Before all of this can happen (but alas, after the Mike Douglas appearance), Pat is kidnapped by a shady cabal that includes the Kleinman Institute, Vance’s sleazy boss (Ned Beatty playing what was known back then as “the Ned Beatty part”) and other mysterious figures who want to use Pat as part of a plan to shrink the population and rule the world. While the world thinks that she’s perished in a bizarre kitchen accident, she’s kidnapped by the bad guys, eventually escapes and exposes them with the help of an addled lab assistant and, perhaps inevitably, a super-smart gorilla named Sydney (played by makeup genius Rick Baker, presumably a holdover from Landis’s tenure).
If reading the last paragraph was a deflating experience for anyone hoping that The Incredible Shrinking Woman might live up to its considerable promise, try watching it unfold on the screen. (Protip: You shouldn’t.) The provocative premise is almost completely kicked to the side, so much so that, when Pat finally gets her moment to be heard, her speech literally has her saying, “You don’t need me to tell you about the problems of the world,” before degenerating into mealy-mouthed nonsense.
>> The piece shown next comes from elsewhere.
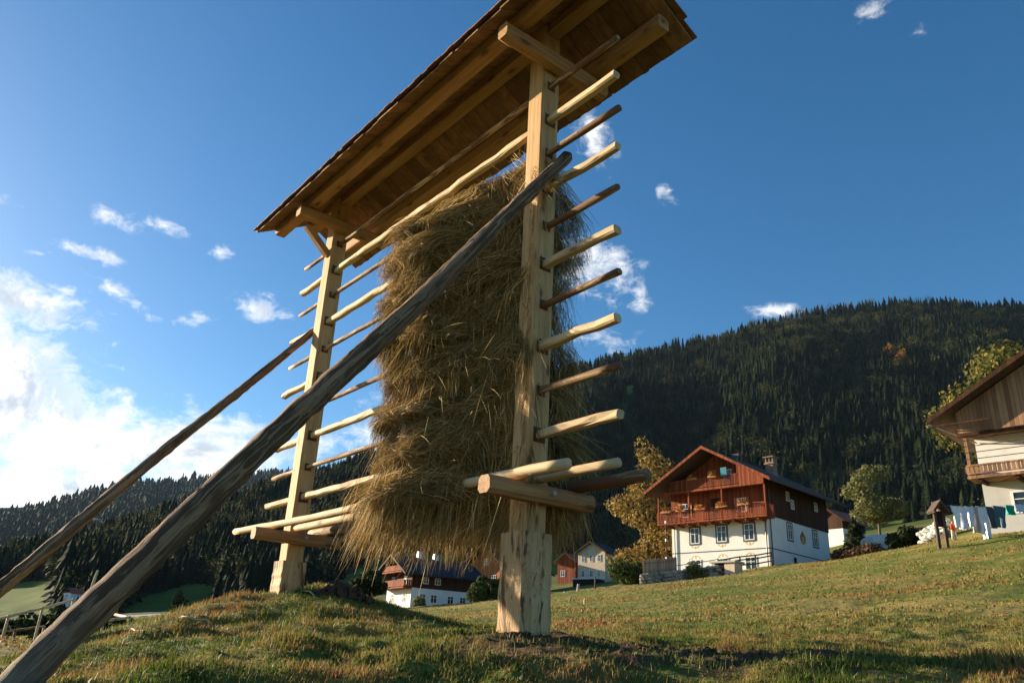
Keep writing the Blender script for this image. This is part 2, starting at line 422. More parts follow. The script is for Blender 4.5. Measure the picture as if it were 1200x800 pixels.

Instead, we get a lot of special effects of varying quality and silly sight gags that seem to have been trucked in from another movie that had no use for them. (Though the bit where Pat and Sydney trip up their pursuers with a ton of banana peels was goofy enough to make me laugh). In a last-ditch effort to liven things up, Tomlin also plays a secondary role as Pat’s always-present next-door neighbor, and has an additional cameo as her famous telephone operator character Ernestine. These frantic maneuvers try to build up a comedic head of steam, but come across more like flop sweat.
Even in this mishmash, there are some good ideas and concepts floating around. While it becomes painfully clear that Schumacher was in over his head with this as his big-screen debut—he doesn’t seem to have a clear idea of how to let a scene build in terms of comedy or large-scale effects sequences—he does manage to score some decent laughs from the stylized look of the film, clearly inspired from the TV commercials it’s always aping. (The color scheme is especially amusing, as everything in Pat’s suburban paradise is swathed in ghastly pastel colors of a hue rarely seen outside of a package of Necco wafers.)
The film also takes easily to a queer reading, Pat’s journey serving as a symbolic take on coming out of the closet. Considering that the key players in this film—Tomlin, Schumacher and Wagner—were all gay, it does add a certain resonance to the material that probably would not have existed with other people in those roles.
Although The Incredible Shrinking Woman was clearly intended to make Lily Tomlin a full-fledged movie star, not even the concurrent success of 9 to 5 could help overcome its middling reception. It would be three years before she would appear in her next film, All of Me (1984).
In subsequent years, Tomlin would turn up in a number of movies but always in co-starring or supporting roles. She would not be the unquestionable front-and-center of another film until her celebrated turn in the indie comedy-drama hit Grandma (2015). Schumacher would go on to do the poorly received D.C. Cab (1983) before making a string of box-office hits in the ‘80s and ‘90s that included St. Elmo’s Fire (1985), The Lost Boys (1987), Falling Down (1993) and Batman Forever (1995). Wagner would continue to collaborate with Tomlin on a number of highly-regarded one-woman shows, but would never again have another screenplay produced.
The Incredible Shrinking Woman is, to put it kindly, a bit of a misfire that offers the promise of something really special that it largely proves to be incapable of delivering. Yet, even today, the subjects that it deals with—feminism, gender roles, environmental issues, and the perils of a consumer culture run amok—resonate strongly to this day.